* _Do this_: Extract the complete listing and repeat it word for word.

* _Data excerpt_:
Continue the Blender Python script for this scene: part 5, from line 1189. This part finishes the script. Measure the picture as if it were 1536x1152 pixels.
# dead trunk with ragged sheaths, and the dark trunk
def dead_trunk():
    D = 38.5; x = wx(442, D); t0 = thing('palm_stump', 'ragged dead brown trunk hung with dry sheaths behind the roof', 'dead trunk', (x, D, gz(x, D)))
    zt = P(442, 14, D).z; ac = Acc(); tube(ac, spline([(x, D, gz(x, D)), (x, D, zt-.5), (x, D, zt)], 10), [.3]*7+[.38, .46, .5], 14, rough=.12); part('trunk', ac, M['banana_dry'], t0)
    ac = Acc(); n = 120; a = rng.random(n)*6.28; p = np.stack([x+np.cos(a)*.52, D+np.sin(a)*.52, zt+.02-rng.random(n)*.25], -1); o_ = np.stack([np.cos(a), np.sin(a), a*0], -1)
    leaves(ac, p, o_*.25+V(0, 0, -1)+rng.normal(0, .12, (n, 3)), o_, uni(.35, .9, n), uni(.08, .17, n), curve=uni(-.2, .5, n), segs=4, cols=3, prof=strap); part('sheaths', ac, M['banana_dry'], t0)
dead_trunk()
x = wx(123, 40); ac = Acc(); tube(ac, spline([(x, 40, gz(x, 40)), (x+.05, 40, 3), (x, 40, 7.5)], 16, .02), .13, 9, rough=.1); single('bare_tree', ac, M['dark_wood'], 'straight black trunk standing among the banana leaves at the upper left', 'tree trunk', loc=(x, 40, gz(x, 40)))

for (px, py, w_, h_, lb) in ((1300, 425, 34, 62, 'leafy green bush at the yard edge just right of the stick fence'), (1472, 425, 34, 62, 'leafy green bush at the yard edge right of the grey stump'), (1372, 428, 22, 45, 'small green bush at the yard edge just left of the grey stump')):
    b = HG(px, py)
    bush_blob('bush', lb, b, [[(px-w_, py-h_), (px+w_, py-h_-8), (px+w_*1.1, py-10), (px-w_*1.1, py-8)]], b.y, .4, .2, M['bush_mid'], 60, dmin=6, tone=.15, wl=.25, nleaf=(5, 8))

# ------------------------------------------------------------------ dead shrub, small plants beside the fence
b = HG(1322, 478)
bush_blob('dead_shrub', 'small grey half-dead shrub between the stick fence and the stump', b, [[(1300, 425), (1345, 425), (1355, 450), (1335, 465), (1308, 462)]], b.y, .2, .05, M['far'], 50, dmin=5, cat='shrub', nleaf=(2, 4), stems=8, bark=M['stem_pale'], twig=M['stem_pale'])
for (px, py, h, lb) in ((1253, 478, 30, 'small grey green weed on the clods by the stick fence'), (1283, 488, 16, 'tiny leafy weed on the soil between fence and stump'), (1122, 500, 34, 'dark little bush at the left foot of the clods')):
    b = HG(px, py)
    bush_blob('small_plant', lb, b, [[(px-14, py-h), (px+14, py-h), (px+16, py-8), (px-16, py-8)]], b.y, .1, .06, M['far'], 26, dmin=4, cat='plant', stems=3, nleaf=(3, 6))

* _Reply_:
Continue the Blender Python script for this scene: part 5, from line 1189. This part finishes the script. Measure the picture as if it were 1536x1152 pixels.
# dead trunk with ragged sheaths, and the dark trunk
def dead_trunk():
    D = 38.5; x = wx(442, D); t0 = thing('palm_stump', 'ragged dead brown trunk hung with dry sheaths behind the roof', 'dead trunk', (x, D, gz(x, D)))
    zt = P(442, 14, D).z; ac = Acc(); tube(ac, spline([(x, D, gz(x, D)), (x, D, zt-.5), (x, D, zt)], 10), [.3]*7+[.38, .46, .5], 14, rough=.12); part('trunk', ac, M['banana_dry'], t0)
    ac = Acc(); n = 120; a = rng.random(n)*6.28; p = np.stack([x+np.cos(a)*.52, D+np.sin(a)*.52, zt+.02-rng.random(n)*.25], -1); o_ = np.stack([np.cos(a), np.sin(a), a*0], -1)
    leaves(ac, p, o_*.25+V(0, 0, -1)+rng.normal(0, .12, (n, 3)), o_, uni(.35, .9, n), uni(.08, .17, n), curve=uni(-.2, .5, n), segs=4, cols=3, prof=strap); part('sheaths', ac, M['banana_dry'], t0)
dead_trunk()
x = wx(123, 40); ac = Acc(); tube(ac, spline([(x, 40, gz(x, 40)), (x+.05, 40, 3), (x, 40, 7.5)], 16, .02), .13, 9, rough=.1); single('bare_tree', ac, M['dark_wood'], 'straight black trunk standing among the banana leaves at the upper left', 'tree trunk', loc=(x, 40, gz(x, 40)))

for (px, py, w_, h_, lb) in ((1300, 425, 34, 62, 'leafy green bush at the yard edge just right of the stick fence'), (1472, 425, 34, 62, 'leafy green bush at the yard edge right of the grey stump'), (1372, 428, 22, 45, 'small green bush at the yard edge just left of the grey stump')):
    b = HG(px, py)
    bush_blob('bush', lb, b, [[(px-w_, py-h_), (px+w_, py-h_-8), (px+w_*1.1, py-10), (px-w_*1.1, py-8)]], b.y, .4, .2, M['bush_mid'], 60, dmin=6, tone=.15, wl=.25, nleaf=(5, 8))

# ------------------------------------------------------------------ dead shrub, small plants beside the fence
b = HG(1322, 478)
bush_blob('dead_shrub', 'small grey half-dead shrub between the stick fence and the stump', b, [[(1300, 425), (1345, 425), (1355, 450), (1335, 465), (1308, 462)]], b.y, .2, .05, M['far'], 50, dmin=5, cat='shrub', nleaf=(2, 4), stems=8, bark=M['stem_pale'], twig=M['stem_pale'])
for (px, py, h, lb) in ((1253, 478, 30, 'small grey green weed on the clods by the stick fence'), (1283, 488, 16, 'tiny leafy weed on the soil between fence and stump'), (1122, 500, 34, 'dark little bush at the left foot of the clods')):
    b = HG(px, py)
    bush_blob('small_plant', lb, b, [[(px-14, py-h), (px+14, py-h), (px+16, py-8), (px-16, py-8)]], b.y, .1, .06, M['far'], 26, dmin=4, cat='plant', stems=3, nleaf=(3, 6))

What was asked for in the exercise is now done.